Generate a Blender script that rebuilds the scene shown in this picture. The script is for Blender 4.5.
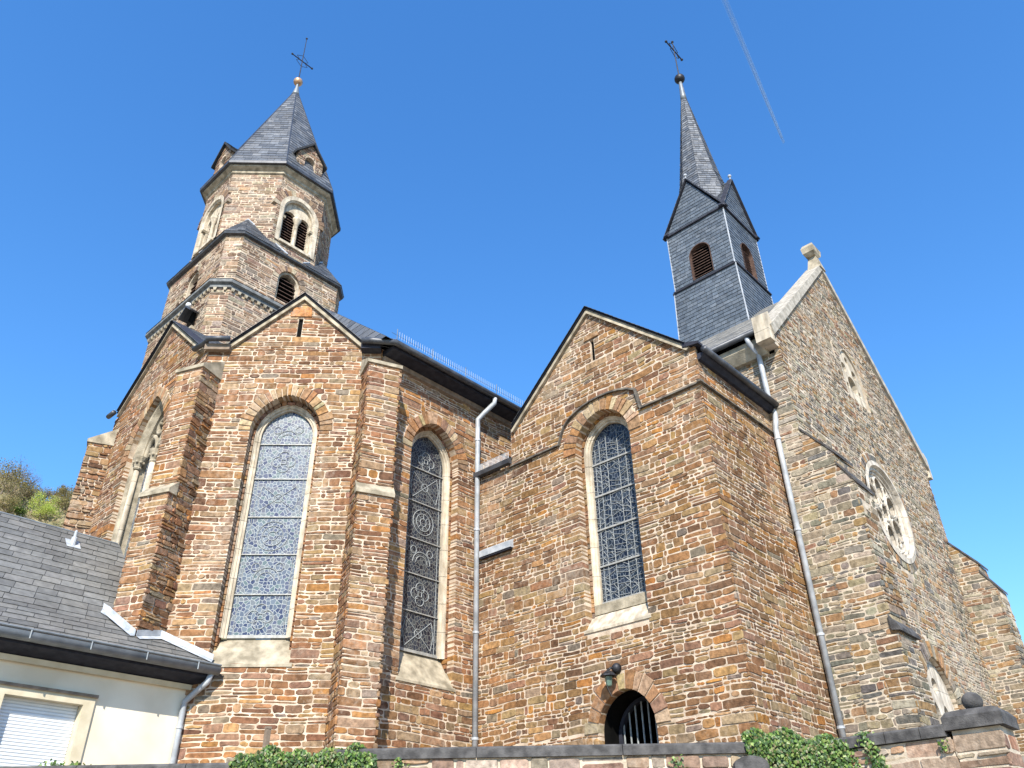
import bpy, math, random
import numpy as np
from math import sin, cos, tan, pi, sqrt, radians, acos, atan2, floor
from mathutils import Vector, Matrix
from mathutils.geometry import tessellate_polygon

scene = bpy.context.scene
for o in list(bpy.data.objects):
    bpy.data.objects.remove(o)

# ------------------------------------------------------------------ camera, sky, sun, exposure
PITCH, ROLL, AZ = radians(32.749), radians(-1.00266), radians(47.5973)
EASTING = np.array([[cos(AZ), sin(AZ), 0], [-sin(AZ), cos(AZ), 0], [0, 0, 1.0]])   # level camera frame -> church axes
_F = np.array([0, cos(PITCH), sin(PITCH)])
_U = np.array([0, -sin(PITCH), cos(PITCH)])
_R = np.array([1.0, 0, 0])
CF = EASTING @ _F
CR = EASTING @ (_R * cos(ROLL) + _U * sin(ROLL))
CU = EASTING @ (_U * cos(ROLL) - _R * sin(ROLL))
cam_data = bpy.data.cameras.new('camera')
cam_data.sensor_width = 36.0
cam_data.lens = 810.65 / 1024 * 36.0
cam_data.clip_start = 0.1
cam_data.clip_end = 20000
cam = bpy.data.objects.new('camera', cam_data)
scene.collection.objects.link(cam)
cam.matrix_world = Matrix(((CR[0], CU[0], -CF[0], 0), (CR[1], CU[1], -CF[1], 0), (CR[2], CU[2], -CF[2], 0), (0, 0, 0, 1)))
scene.camera = cam

SUN_H = np.array([-0.757, -0.653])
SUN_EL = radians(40)
S = Vector((SUN_H[0] * cos(SUN_EL), SUN_H[1] * cos(SUN_EL), sin(SUN_EL))).normalized()
world = bpy.data.worlds.new('World')
scene.world = world
world.use_nodes = True
wn = world.node_tree.nodes
sky = wn.new('ShaderNodeTexSky')
sky.sky_type = 'NISHITA'
sky.sun_disc = False
sky.sun_elevation = SUN_EL
sky.sun_rotation = atan2(S.x, S.y)
sky.altitude = 300
sky.air_density = 1.7
sky.dust_density = 0.0
sky.ozone_density = 10.0
bg = wn['Background']
bg.inputs['Strength'].default_value = 0.15
hsv = wn.new('ShaderNodeHueSaturation')          # the camera's vivid rendering of the clear spring sky
hsv.inputs['Hue'].default_value = 0.504
hsv.inputs['Saturation'].default_value = 1.13
world.node_tree.links.new(sky.outputs['Color'], hsv.inputs['Color'])
world.node_tree.links.new(hsv.outputs['Color'], bg.inputs['Color'])

sun_data = bpy.data.lights.new('sun', 'SUN')
sun_data.energy = 5.0
sun_data.angle = radians(0.5)
sun_data.color = (1.0, 0.94, 0.84)
sun = bpy.data.objects.new('sun', sun_data)
scene.collection.objects.link(sun)
sun.location = (-30, -30, 60)
sun.rotation_euler = S.to_track_quat('Z', 'Y').to_euler()

scene.render.engine = 'CYCLES'
scene.view_settings.view_transform = 'Standard'
scene.view_settings.look = 'None'
scene.view_settings.exposure = 0.80
scene.view_settings.gamma = 1.0
scene.view_settings.use_curve_mapping = False

RND = random.Random(7)

# ------------------------------------------------------------------ materials
def newmat(name):
    m = bpy.data.materials.new(name)
    m.use_nodes = True
    return m, m.node_tree.nodes, m.node_tree.links, m.node_tree.nodes['Principled BSDF']

def mat_attr(name, rough=0.9, nscale=18, namp=0.35, bump=0.25, bscale=60, spec=0.2, big=0.0, thin=0.0, smear=0.0):
    """colour from the mesh attribute 'Col' (each stone / slate / leaf has its own colour) times fine noise"""
    m, n, l, p = newmat(name)
    at = n.new('ShaderNodeAttribute'); at.attribute_name = 'Col'
    tc = n.new('ShaderNodeTexCoord')
    nz = n.new('ShaderNodeTexNoise'); nz.inputs['Scale'].default_value = nscale; nz.inputs['Detail'].default_value = 6
    l.new(tc.outputs['Object'], nz.inputs['Vector'])
    mr = n.new('ShaderNodeMapRange')
    mr.inputs['From Min'].default_value = 0.3; mr.inputs['From Max'].default_value = 0.7
    mr.inputs['To Min'].default_value = 1 - namp; mr.inputs['To Max'].default_value = 1 + namp
    l.new(nz.outputs['Fac'], mr.inputs['Value'])
    mx = n.new('ShaderNodeMix'); mx.data_type = 'RGBA'; mx.blend_type = 'MULTIPLY'
    mx.inputs['Factor'].default_value = 1
    l.new(at.outputs['Color'], mx.inputs['A']); l.new(mr.outputs['Result'], mx.inputs['B'])
    out = mx.outputs['Result']
    if big:
        n2 = n.new('ShaderNodeTexNoise'); n2.inputs['Scale'].default_value = 0.9; n2.inputs['Detail'].default_value = 5
        mpn = n.new('ShaderNodeMapping'); mpn.inputs['Scale'].default_value = (1, 1, 0.35); l.new(tc.outputs['Object'], mpn.inputs['Vector']); l.new(mpn.outputs['Vector'], n2.inputs['Vector'])
        m2 = n.new('ShaderNodeMapRange'); m2.inputs['From Min'].default_value = 0.35; m2.inputs['From Max'].default_value = 0.65
        m2.inputs['To Min'].default_value = 1 - big; m2.inputs['To Max'].default_value = 1 + big
        l.new(n2.outputs['Fac'], m2.inputs['Value'])
        x2 = n.new('ShaderNodeMix'); x2.data_type = 'RGBA'; x2.blend_type = 'MULTIPLY'; x2.inputs['Factor'].default_value = 1
        l.new(out, x2.inputs['A']); l.new(m2.outputs['Result'], x2.inputs['B'])
        out = x2.outputs['Result']
    if smear:
        n3 = n.new('ShaderNodeTexNoise'); n3.inputs['Scale'].default_value = 0.55; n3.inputs['Detail'].default_value = 3
        l.new(tc.outputs['Object'], n3.inputs['Vector'])
        n4 = n.new('ShaderNodeTexNoise'); n4.inputs['Scale'].default_value = 11; n4.inputs['Detail'].default_value = 7; n4.inputs['Roughness'].default_value = 0.7
        l.new(tc.outputs['Object'], n4.inputs['Vector'])
        ad = n.new('ShaderNodeMath'); ad.operation = 'ADD'; l.new(n3.outputs['Fac'], ad.inputs[0]); l.new(n4.outputs['Fac'], ad.inputs[1])
        m3 = n.new('ShaderNodeMapRange'); m3.inputs['From Min'].default_value = 1.02; m3.inputs['From Max'].default_value = 1.28
        m3.inputs['To Min'].default_value = 0.0; m3.inputs['To Max'].default_value = smear
        l.new(ad.outputs[0], m3.inputs['Value'])
        x3 = n.new('ShaderNodeMix'); x3.data_type = 'RGBA'
        l.new(m3.outputs['Result'], x3.inputs['Factor']); l.new(out, x3.inputs['A']); x3.inputs['B'].default_value = (0.50, 0.42, 0.33, 1)
        out = x3.outputs['Result']
    l.new(out, p.inputs['Base Color'])
    p.inputs['Roughness'].default_value = rough
    p.inputs['Specular IOR Level'].default_value = spec
    if thin:
        tb = n.new('ShaderNodeBsdfTranslucent'); l.new(out, tb.inputs['Color'])
        ms = n.new('ShaderNodeMixShader'); ms.inputs['Fac'].default_value = thin
        l.new(p.outputs['BSDF'], ms.inputs[1]); l.new(tb.outputs['BSDF'], ms.inputs[2]); l.new(ms.outputs[0], n['Material Output'].inputs['Surface'])
    if bump:
        nb = n.new('ShaderNodeTexNoise'); nb.inputs['Scale'].default_value = bscale; nb.inputs['Detail'].default_value = 5
        l.new(tc.outputs['Object'], nb.inputs['Vector'])
        b = n.new('ShaderNodeBump'); b.inputs['Strength'].default_value = bump; b.inputs['Distance'].default_value = 0.02
        l.new(nb.outputs['Fac'], b.inputs['Height']); l.new(b.outputs['Normal'], p.inputs['Normal'])
    return m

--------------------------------

From the first line above through the line containing "scene.camera = cam", copy everything exactly, without the pictures.

Generate a Blender script that rebuilds the scene shown in this picture. The script is for Blender 4.5.
import bpy, math, random
import numpy as np
from math import sin, cos, tan, pi, sqrt, radians, acos, atan2, floor
from mathutils import Vector, Matrix
from mathutils.geometry import tessellate_polygon

scene = bpy.context.scene
for o in list(bpy.data.objects):
    bpy.data.objects.remove(o)

# ------------------------------------------------------------------ camera, sky, sun, exposure
PITCH, ROLL, AZ = radians(32.749), radians(-1.00266), radians(47.5973)
EASTING = np.array([[cos(AZ), sin(AZ), 0], [-sin(AZ), cos(AZ), 0], [0, 0, 1.0]])   # level camera frame -> church axes
_F = np.array([0, cos(PITCH), sin(PITCH)])
_U = np.array([0, -sin(PITCH), cos(PITCH)])
_R = np.array([1.0, 0, 0])
CF = EASTING @ _F
CR = EASTING @ (_R * cos(ROLL) + _U * sin(ROLL))
CU = EASTING @ (_U * cos(ROLL) - _R * sin(ROLL))
cam_data = bpy.data.cameras.new('camera')
cam_data.sensor_width = 36.0
cam_data.lens = 810.65 / 1024 * 36.0
cam_data.clip_start = 0.1
cam_data.clip_end = 20000
cam = bpy.data.objects.new('camera', cam_data)
scene.collection.objects.link(cam)
cam.matrix_world = Matrix(((CR[0], CU[0], -CF[0], 0), (CR[1], CU[1], -CF[1], 0), (CR[2], CU[2], -CF[2], 0), (0, 0, 0, 1)))
scene.camera = cam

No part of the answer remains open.